Happy birthday, Oscar!

Canada Post, Diana Krall help mark Oscar Peterson’s 80th birthday
For the first time ever, a living Canadian has been honoured with a postage stamp. On Monday hundreds of fans crowded into a downtown Toronto music store to see Canada Post formally unveil its new Oscar Peterson stamp. They also saw Diana Krall and husband Elvis Costello offer their own tribute to Peterson.
It was a special 80th birthday tribute to Canada’s legendary jazz pianist. Peterson said he always considered himself proud to be a Canadian, “But to have the honour of this stamp issued in my likeness goes beyond my wildest dreams.”
Diana Krall told how, as a teenager, she had first seen Peterson performing with Ella Fitzgerald and how it had changed her life. Krall performed a Peterson instrumental with lyrics penned specially by Costello, then led the crowd in a jazzy rendition of Happy Birthday.
After the cake cutting, Peterson surprised everyone by playing a number he wrote entitled Requiem, which he called a tribute to the many jazz artists who have died in recent years.
The 50-cent stamp, a large version of which was presented to Peterson, bears a sepia-coloured photo of the smiling musician with a keyboard motif behind him. He said he didn’t have much room left on his wall for awards, but would definitely find room for this one.
Four million of the stamps and 500,000 souvenir sheets have been printed and went on sale immediately. After a 50-year career in music, Peterson is regarded as one of the world’s greatest jazz pianists.
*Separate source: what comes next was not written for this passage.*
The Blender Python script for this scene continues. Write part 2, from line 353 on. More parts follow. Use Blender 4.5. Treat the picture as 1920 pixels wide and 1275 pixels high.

He first learned music from his father, a West Indian immigrant who worked at CN Rail as a porter. Early breaks came when he won a CBC Radio amateur contest, followed by appearances on the Happy Gang variety show.
Peterson was discovered performing in a Montreal club in the 1940s, played Carnegie Hall in 1949 and has performed with the likes of Louis Armstrong, Count Basie, Charlie Parker and Duke Ellington. He’s recorded more than 300 albums. He was made a Companion of the Order of Canada in 1984, has two Juno Awards and seven Grammys — including the 1997 Lifetime Achievement Award — as well as several honorary doctorates from educational institutions in both Canada and the United States.